> **Given entries**:
---

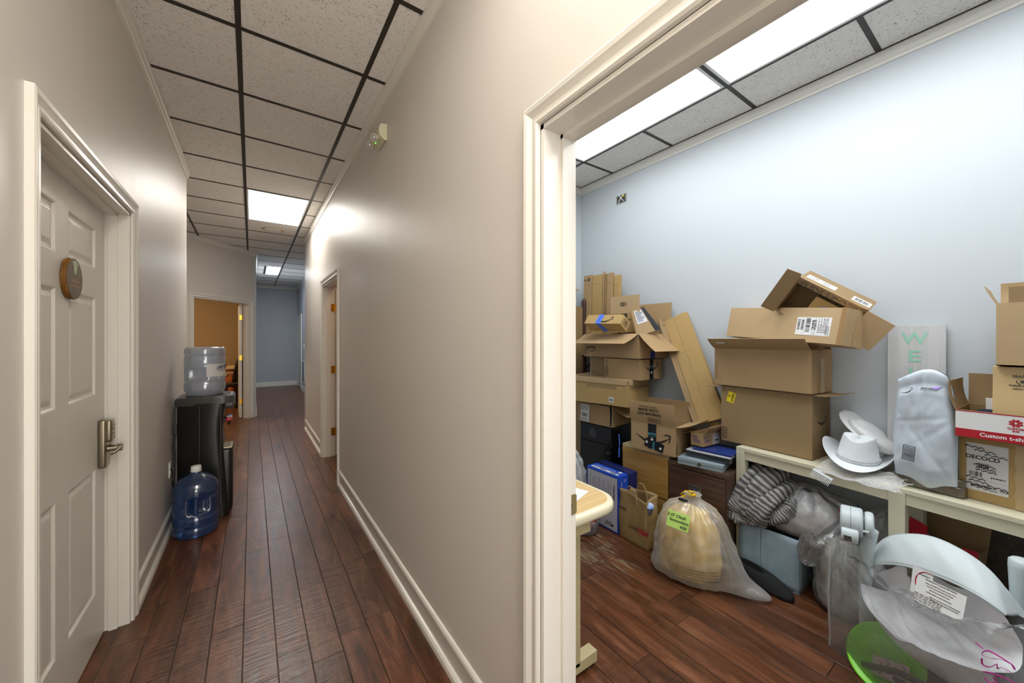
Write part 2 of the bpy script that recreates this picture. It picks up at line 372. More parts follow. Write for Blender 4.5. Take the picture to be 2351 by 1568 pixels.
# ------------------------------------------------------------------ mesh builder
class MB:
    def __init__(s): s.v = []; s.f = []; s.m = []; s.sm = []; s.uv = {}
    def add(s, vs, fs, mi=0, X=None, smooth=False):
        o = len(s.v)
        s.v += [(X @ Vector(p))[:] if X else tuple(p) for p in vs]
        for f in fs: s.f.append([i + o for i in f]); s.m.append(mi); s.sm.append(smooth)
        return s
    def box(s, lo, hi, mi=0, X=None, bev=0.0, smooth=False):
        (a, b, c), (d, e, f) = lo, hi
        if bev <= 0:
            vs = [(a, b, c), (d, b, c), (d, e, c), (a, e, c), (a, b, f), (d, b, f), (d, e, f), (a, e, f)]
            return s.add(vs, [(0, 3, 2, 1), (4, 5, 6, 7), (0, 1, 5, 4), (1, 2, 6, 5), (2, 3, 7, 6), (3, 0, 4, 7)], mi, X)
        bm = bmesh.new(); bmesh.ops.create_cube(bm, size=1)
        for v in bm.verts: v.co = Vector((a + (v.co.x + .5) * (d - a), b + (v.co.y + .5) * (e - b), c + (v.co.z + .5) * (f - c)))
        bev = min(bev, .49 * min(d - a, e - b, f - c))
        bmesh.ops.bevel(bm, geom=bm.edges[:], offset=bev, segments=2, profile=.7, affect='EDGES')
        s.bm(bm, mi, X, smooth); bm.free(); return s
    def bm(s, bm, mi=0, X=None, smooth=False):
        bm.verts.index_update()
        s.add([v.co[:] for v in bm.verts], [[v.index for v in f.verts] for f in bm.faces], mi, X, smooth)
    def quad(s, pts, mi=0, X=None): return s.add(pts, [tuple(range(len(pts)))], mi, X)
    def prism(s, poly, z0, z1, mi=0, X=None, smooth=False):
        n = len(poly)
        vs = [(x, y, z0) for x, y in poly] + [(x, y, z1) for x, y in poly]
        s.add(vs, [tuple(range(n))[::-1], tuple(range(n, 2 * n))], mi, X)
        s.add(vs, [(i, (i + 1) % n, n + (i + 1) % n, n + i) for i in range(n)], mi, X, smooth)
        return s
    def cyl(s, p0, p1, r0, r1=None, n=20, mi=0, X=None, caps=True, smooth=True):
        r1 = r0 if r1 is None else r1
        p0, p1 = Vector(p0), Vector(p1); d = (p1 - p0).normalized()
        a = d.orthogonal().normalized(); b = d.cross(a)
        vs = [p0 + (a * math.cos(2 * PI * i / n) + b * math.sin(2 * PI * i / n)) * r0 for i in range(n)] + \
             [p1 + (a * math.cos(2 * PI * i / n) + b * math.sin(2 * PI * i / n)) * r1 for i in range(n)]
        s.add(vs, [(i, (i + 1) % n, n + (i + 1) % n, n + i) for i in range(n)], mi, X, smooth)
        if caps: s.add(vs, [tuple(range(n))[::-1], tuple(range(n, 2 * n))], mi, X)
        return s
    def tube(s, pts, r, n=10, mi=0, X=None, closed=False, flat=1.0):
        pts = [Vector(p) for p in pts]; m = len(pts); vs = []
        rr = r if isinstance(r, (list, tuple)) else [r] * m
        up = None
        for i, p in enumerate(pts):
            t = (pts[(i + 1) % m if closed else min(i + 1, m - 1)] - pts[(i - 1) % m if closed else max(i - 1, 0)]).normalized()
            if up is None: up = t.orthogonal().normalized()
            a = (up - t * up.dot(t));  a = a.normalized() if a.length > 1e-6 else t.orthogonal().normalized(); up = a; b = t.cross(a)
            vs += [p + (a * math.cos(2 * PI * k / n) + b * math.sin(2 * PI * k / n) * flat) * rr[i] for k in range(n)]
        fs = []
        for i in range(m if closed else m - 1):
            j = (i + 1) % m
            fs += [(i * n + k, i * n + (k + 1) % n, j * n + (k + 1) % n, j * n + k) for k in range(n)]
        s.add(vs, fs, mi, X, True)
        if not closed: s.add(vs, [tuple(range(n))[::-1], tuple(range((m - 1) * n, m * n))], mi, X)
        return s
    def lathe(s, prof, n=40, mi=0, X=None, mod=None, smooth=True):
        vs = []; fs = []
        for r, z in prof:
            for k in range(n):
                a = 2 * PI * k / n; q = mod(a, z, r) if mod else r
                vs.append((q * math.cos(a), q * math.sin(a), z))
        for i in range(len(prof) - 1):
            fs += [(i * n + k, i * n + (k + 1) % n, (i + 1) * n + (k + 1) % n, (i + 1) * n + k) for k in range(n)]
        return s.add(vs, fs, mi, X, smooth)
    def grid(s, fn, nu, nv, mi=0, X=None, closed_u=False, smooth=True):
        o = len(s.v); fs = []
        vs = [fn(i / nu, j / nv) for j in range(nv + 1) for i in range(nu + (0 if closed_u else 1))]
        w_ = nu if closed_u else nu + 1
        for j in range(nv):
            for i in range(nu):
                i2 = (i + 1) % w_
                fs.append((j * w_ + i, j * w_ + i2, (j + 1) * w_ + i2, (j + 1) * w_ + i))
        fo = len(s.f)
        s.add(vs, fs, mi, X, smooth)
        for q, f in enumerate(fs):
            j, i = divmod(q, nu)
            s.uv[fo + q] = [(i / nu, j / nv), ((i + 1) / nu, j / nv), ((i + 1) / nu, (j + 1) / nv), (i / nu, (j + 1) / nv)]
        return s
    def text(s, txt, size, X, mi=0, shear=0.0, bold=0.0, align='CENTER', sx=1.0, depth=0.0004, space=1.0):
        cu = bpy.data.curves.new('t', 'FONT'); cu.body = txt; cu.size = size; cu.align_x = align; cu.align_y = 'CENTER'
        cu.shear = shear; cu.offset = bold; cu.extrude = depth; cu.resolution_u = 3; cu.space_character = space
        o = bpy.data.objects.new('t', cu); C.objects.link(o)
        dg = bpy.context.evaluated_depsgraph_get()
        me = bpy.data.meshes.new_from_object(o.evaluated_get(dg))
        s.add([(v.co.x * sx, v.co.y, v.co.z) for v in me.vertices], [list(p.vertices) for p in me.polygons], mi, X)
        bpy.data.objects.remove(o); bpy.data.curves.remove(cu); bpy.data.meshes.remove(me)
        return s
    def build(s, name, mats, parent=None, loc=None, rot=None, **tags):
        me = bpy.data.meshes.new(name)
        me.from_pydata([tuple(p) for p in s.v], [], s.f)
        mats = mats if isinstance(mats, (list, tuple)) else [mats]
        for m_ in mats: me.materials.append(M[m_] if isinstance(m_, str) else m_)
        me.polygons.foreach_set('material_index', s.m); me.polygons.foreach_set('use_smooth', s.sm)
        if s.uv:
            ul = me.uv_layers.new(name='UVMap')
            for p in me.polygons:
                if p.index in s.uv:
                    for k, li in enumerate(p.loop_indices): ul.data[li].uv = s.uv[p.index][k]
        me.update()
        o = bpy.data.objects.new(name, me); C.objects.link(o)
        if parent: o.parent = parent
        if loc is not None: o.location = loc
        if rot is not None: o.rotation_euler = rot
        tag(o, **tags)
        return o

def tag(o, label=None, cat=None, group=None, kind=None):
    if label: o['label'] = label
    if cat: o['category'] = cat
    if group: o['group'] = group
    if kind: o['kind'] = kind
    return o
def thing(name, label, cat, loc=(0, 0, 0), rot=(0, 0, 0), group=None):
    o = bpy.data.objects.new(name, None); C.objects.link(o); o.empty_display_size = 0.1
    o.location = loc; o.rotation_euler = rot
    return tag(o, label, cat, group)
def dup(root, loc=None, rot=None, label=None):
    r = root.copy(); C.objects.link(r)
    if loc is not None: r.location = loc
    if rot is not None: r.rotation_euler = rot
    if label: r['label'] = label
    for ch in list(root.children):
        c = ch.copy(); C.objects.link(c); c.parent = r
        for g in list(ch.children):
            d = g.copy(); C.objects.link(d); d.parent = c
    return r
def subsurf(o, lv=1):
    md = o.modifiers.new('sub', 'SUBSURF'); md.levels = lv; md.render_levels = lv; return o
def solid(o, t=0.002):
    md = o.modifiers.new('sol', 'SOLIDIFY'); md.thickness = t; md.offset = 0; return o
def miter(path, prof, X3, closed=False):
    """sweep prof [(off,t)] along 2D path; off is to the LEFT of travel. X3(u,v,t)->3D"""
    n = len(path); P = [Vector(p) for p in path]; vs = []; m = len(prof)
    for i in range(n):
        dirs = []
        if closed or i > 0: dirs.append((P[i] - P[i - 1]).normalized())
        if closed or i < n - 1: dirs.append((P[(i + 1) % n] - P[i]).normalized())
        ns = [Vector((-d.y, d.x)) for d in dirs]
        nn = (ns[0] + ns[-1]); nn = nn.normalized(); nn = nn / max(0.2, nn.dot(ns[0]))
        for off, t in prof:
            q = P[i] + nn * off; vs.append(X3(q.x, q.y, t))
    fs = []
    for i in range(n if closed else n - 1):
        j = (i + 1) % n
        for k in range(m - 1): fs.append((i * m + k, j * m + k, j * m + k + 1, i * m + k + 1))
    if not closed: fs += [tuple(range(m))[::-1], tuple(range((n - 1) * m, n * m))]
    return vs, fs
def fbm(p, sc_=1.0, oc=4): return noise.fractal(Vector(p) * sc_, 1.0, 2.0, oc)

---

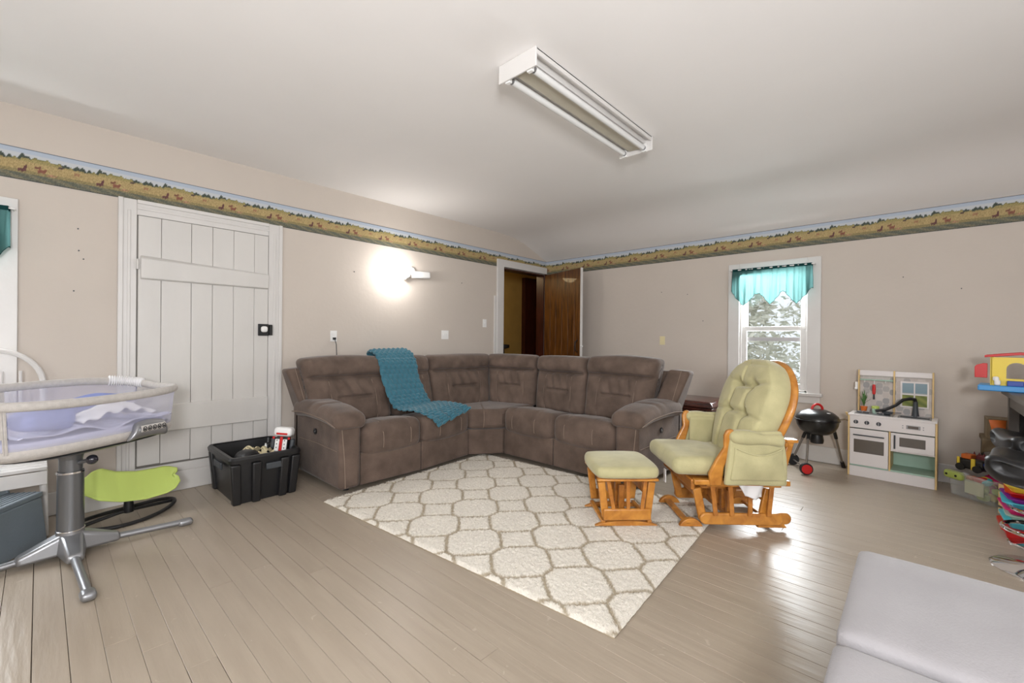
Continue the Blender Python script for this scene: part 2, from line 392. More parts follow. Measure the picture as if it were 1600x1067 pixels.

---

> **Written problem**:
Return all lines containing "Blender".

> **Written solution**:
Write part 2 of the bpy script that recreates this picture. It picks up at line 372. More parts follow. Write for Blender 4.5. Take the picture to be 2351 by 1568 pixels.
Continue the Blender Python script for this scene: part 2, from line 392. More parts follow. Measure the picture as if it were 1600x1067 pixels.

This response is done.